What is your favorite song you’ve released and why?
DT: I think “Hatcher Creek” is the best song we’ve released so far, and the best representation of our current sound as a band.

EN: Samesies. I also like that weird version of “Your Bed Was Tall” from our Moth Mender demos. It wasn’t meant to be a final recording by any means, as with any of the songs on that release. That was me learning to use Ableton, and experimenting with the structure of that song by cutting it up and layering parts over each other. I want to, eventually, make more music along those lines but with better sound quality.

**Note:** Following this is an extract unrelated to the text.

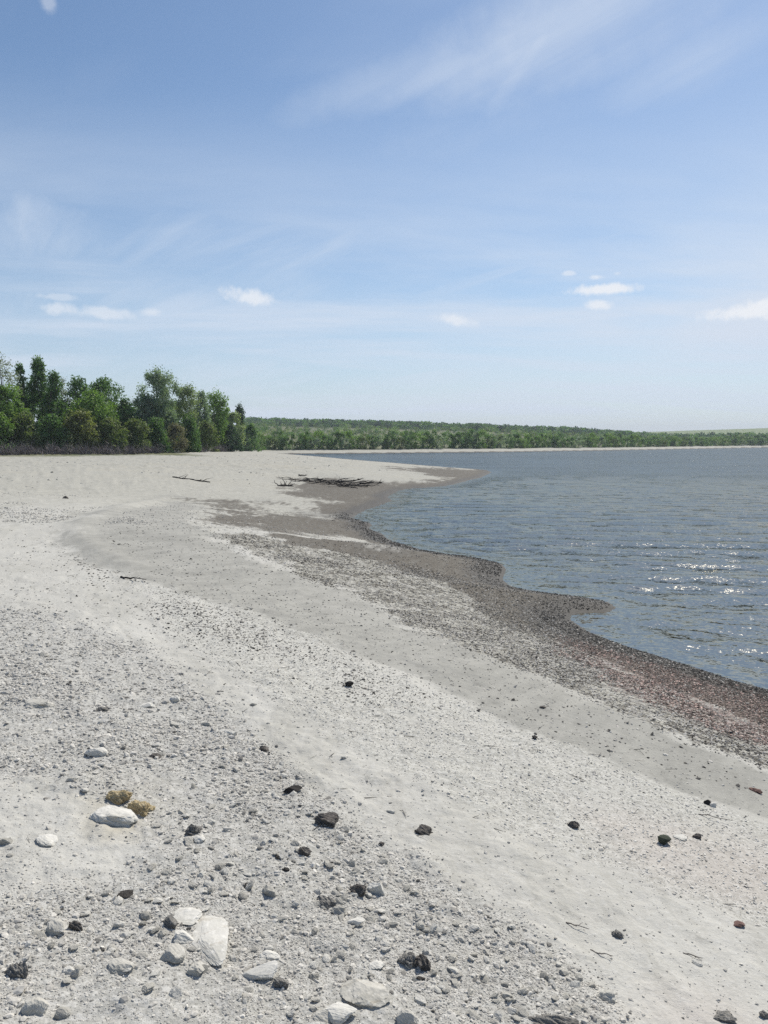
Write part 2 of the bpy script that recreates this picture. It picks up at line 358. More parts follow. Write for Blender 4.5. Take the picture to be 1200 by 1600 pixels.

Upcoming projects, where do you want to go from here?
DT: Looking forward to finishing our new album and touring in the fall!

EN: Also samesies, plus music videos! I love integrating visual art with music, and haven’t found many good ways of doing that yet, but I think music videos will open up a whole new world of creative possibilities, so I’m really looking forward to making some this summer

If you could no longer be a musician, what would you be or do for a living?
EN: If the reason I couldn’t be a musician was because I couldn’t sing anymore, I would be painting every day, illustrating books, making videos, and making clothes. If the reason I couldn’t be a musician was because I couldn’t use my hands as well, I’d be a writer and a teacher, or a counselor, or both, as in, all three.

What musicians or bands do you look up to?
EN: I love musicians who integrate multiple forms of art and/or social commentary in their work. Grimes is a big influence artistically – I love the way dance and movement are so naturally integrated into her videos. I also love the way she challenges social norms of what femininity and sexuality look like. She seems to be pretty involved in her local music/art/social community, and does a lot of cross-referencing of other artists and musicians. This referencing is essential to engender the progression of new creative movements. For a similar reason, I’m also really struck and intrigued by Die Antwoord – I love that they invented these characters and in their performance of their music, they’re more or less just playing a part, and simultaneously making this sort of crude, blatant, and playful commentary on what’s fucked about western culture, sexism, classism, etc.. At least that’s what I take from it.

I love writers who are, lyrically, hyper-open, hyper-honest, and what some people might call hyper-sensitive (I’m referencing a recent Times article about how new college students are hyper-sensitive to issues of personal safety…eesh) like Mal Blum, Victoria of Downtown Boys, and Mars of Aye Nako! Their personal, cutting, and brutally honest lyrics deeply challenge their listeners’ personal understanding, thus calling into question our cultural beliefs, of what safety, love, strength, and solidarity look like. I think this should be the crux of the work of any musician, artist, or writer.

Why do you make music?
EN: Well, mostly because it sort of asks me to. Like, it’s one of the only things I can do… when I can’t sleep at night, or in the morning, with thoughts and feelings that terrify or excite me, to write and sing and play a song is sometimes the only way I can realign myself and my brain with general staying alive stuff like sleeping, eating, even breathing (seriously). Other times, it’s painting/making visual art. It’s like an itch I have to scratch. I have a friend who has Tourette’s Syndrome, and the way he describes the feeling of his ticks is really similar to the feeling I get when I need to play music. Haha, maybe there’s something “wrong” with me. I try to keep it in check. I’m also just so in love with the way it sounds. It’s nothing new.

Anything else you’d like readers to know that we haven’t asked you about?
EN: Um, well, I have some art up at a little boutique in Denver called Studio Colfax. They’re a great little shop full of adorable and beautiful handmade things. I’m going to be hanging some new pieces soon, probably at the beginning of June, so go check them out if you’re in the area!